Extracted entries:
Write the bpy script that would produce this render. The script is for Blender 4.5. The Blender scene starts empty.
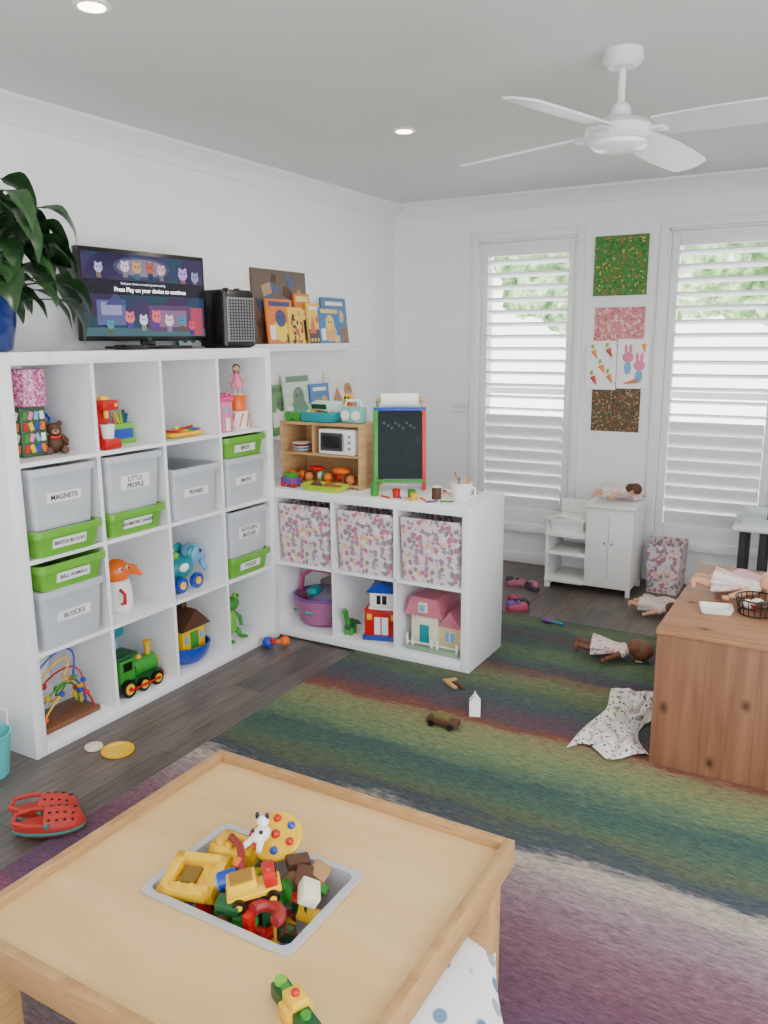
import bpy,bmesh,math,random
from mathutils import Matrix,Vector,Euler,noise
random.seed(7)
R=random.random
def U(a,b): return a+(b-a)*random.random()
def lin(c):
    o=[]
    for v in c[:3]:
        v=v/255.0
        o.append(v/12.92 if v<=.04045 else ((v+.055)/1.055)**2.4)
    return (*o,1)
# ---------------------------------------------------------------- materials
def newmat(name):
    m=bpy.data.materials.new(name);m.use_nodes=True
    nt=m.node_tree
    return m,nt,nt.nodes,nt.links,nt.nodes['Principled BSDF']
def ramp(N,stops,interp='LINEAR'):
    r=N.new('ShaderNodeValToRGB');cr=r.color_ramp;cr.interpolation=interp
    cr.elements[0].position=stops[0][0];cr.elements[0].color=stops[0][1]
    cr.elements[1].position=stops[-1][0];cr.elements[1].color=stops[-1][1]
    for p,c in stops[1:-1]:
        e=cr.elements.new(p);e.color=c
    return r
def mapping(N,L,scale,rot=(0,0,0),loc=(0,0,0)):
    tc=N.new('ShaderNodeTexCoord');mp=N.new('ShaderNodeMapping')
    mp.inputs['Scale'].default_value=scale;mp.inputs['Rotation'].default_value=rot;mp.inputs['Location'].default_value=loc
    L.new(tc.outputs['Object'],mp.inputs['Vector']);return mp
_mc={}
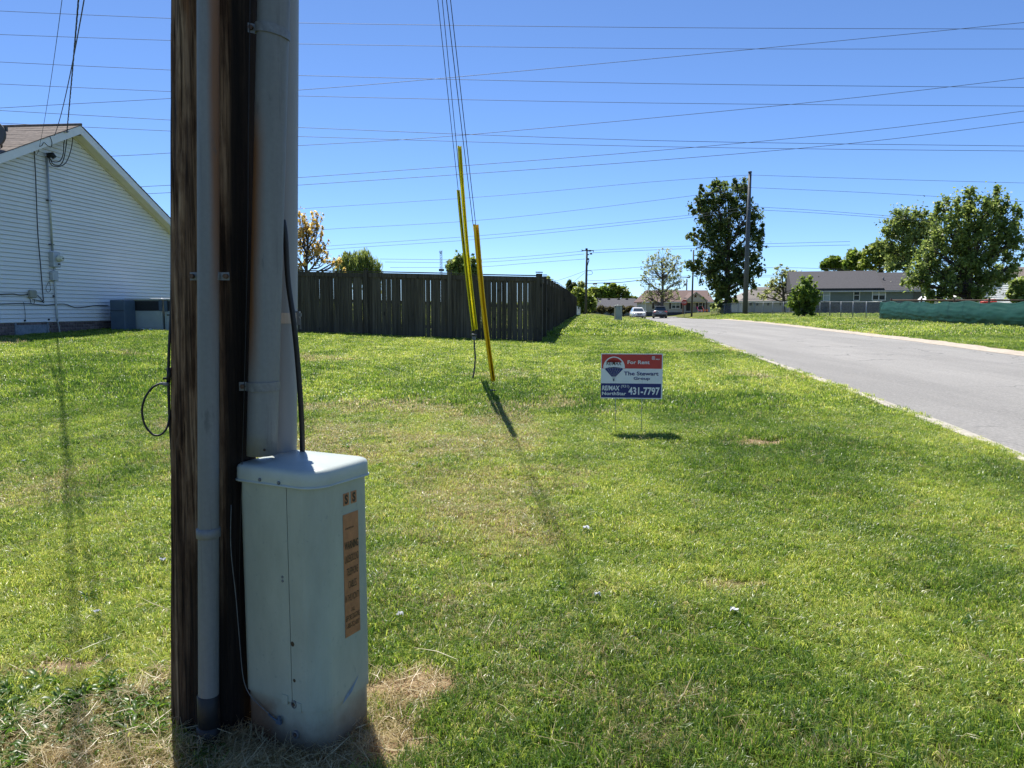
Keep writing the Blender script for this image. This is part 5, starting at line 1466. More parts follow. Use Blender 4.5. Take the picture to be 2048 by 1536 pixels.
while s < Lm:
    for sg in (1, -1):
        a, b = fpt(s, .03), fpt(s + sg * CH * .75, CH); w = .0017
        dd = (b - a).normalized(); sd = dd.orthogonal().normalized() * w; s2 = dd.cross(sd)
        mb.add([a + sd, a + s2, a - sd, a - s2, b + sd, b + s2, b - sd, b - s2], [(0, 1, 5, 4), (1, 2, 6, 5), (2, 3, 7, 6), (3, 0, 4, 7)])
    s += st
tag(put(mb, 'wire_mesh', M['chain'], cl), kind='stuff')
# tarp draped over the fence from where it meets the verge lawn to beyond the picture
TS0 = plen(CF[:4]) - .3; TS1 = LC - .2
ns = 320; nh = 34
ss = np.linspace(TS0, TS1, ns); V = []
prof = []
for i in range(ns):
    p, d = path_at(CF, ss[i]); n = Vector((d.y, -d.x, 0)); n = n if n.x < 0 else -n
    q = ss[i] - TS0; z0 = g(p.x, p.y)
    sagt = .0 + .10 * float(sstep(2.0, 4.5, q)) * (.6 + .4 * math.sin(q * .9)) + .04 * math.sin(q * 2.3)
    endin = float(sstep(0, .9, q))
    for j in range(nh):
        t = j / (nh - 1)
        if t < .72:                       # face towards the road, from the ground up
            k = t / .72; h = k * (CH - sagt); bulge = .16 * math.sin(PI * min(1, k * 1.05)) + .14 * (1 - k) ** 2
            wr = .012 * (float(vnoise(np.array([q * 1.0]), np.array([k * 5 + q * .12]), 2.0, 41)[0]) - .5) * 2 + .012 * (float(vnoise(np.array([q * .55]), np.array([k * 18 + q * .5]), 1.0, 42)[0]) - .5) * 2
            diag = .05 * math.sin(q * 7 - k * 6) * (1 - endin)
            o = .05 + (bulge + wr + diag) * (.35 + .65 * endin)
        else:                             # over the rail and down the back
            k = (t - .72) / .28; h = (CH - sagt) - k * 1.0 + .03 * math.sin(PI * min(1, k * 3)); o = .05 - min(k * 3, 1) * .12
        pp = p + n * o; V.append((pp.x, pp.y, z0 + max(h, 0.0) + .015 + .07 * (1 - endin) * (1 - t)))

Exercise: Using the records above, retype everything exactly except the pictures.

Reply to the task:
Write the bpy script that would produce this render. The script is for Blender 4.5. The Blender scene starts empty.
import bpy,bmesh,math,random
from mathutils import Matrix,Vector,Euler,noise
random.seed(7)
R=random.random
def U(a,b): return a+(b-a)*random.random()
def lin(c):
    o=[]
    for v in c[:3]:
        v=v/255.0
        o.append(v/12.92 if v<=.04045 else ((v+.055)/1.055)**2.4)
    return (*o,1)
# ---------------------------------------------------------------- materials
def newmat(name):
    m=bpy.data.materials.new(name);m.use_nodes=True
    nt=m.node_tree
    return m,nt,nt.nodes,nt.links,nt.nodes['Principled BSDF']
def ramp(N,stops,interp='LINEAR'):
    r=N.new('ShaderNodeValToRGB');cr=r.color_ramp;cr.interpolation=interp
    cr.elements[0].position=stops[0][0];cr.elements[0].color=stops[0][1]
    cr.elements[1].position=stops[-1][0];cr.elements[1].color=stops[-1][1]
    for p,c in stops[1:-1]:
        e=cr.elements.new(p);e.color=c
    return r
def mapping(N,L,scale,rot=(0,0,0),loc=(0,0,0)):
    tc=N.new('ShaderNodeTexCoord');mp=N.new('ShaderNodeMapping')
    mp.inputs['Scale'].default_value=scale;mp.inputs['Rotation'].default_value=rot;mp.inputs['Location'].default_value=loc
    L.new(tc.outputs['Object'],mp.inputs['Vector']);return mp
_mc={}
Keep writing the Blender script for this image. This is part 5, starting at line 1466. More parts follow. Use Blender 4.5. Take the picture to be 2048 by 1536 pixels.
while s < Lm:
    for sg in (1, -1):
        a, b = fpt(s, .03), fpt(s + sg * CH * .75, CH); w = .0017
        dd = (b - a).normalized(); sd = dd.orthogonal().normalized() * w; s2 = dd.cross(sd)
        mb.add([a + sd, a + s2, a - sd, a - s2, b + sd, b + s2, b - sd, b - s2], [(0, 1, 5, 4), (1, 2, 6, 5), (2, 3, 7, 6), (3, 0, 4, 7)])
    s += st
tag(put(mb, 'wire_mesh', M['chain'], cl), kind='stuff')
# tarp draped over the fence from where it meets the verge lawn to beyond the picture
TS0 = plen(CF[:4]) - .3; TS1 = LC - .2
ns = 320; nh = 34
ss = np.linspace(TS0, TS1, ns); V = []
prof = []
for i in range(ns):
    p, d = path_at(CF, ss[i]); n = Vector((d.y, -d.x, 0)); n = n if n.x < 0 else -n
    q = ss[i] - TS0; z0 = g(p.x, p.y)
    sagt = .0 + .10 * float(sstep(2.0, 4.5, q)) * (.6 + .4 * math.sin(q * .9)) + .04 * math.sin(q * 2.3)
    endin = float(sstep(0, .9, q))
    for j in range(nh):
        t = j / (nh - 1)
        if t < .72:                       # face towards the road, from the ground up
            k = t / .72; h = k * (CH - sagt); bulge = .16 * math.sin(PI * min(1, k * 1.05)) + .14 * (1 - k) ** 2
            wr = .012 * (float(vnoise(np.array([q * 1.0]), np.array([k * 5 + q * .12]), 2.0, 41)[0]) - .5) * 2 + .012 * (float(vnoise(np.array([q * .55]), np.array([k * 18 + q * .5]), 1.0, 42)[0]) - .5) * 2
            diag = .05 * math.sin(q * 7 - k * 6) * (1 - endin)
            o = .05 + (bulge + wr + diag) * (.35 + .65 * endin)
        else:                             # over the rail and down the back
            k = (t - .72) / .28; h = (CH - sagt) - k * 1.0 + .03 * math.sin(PI * min(1, k * 3)); o = .05 - min(k * 3, 1) * .12
        pp = p + n * o; V.append((pp.x, pp.y, z0 + max(h, 0.0) + .015 + .07 * (1 - endin) * (1 - t)))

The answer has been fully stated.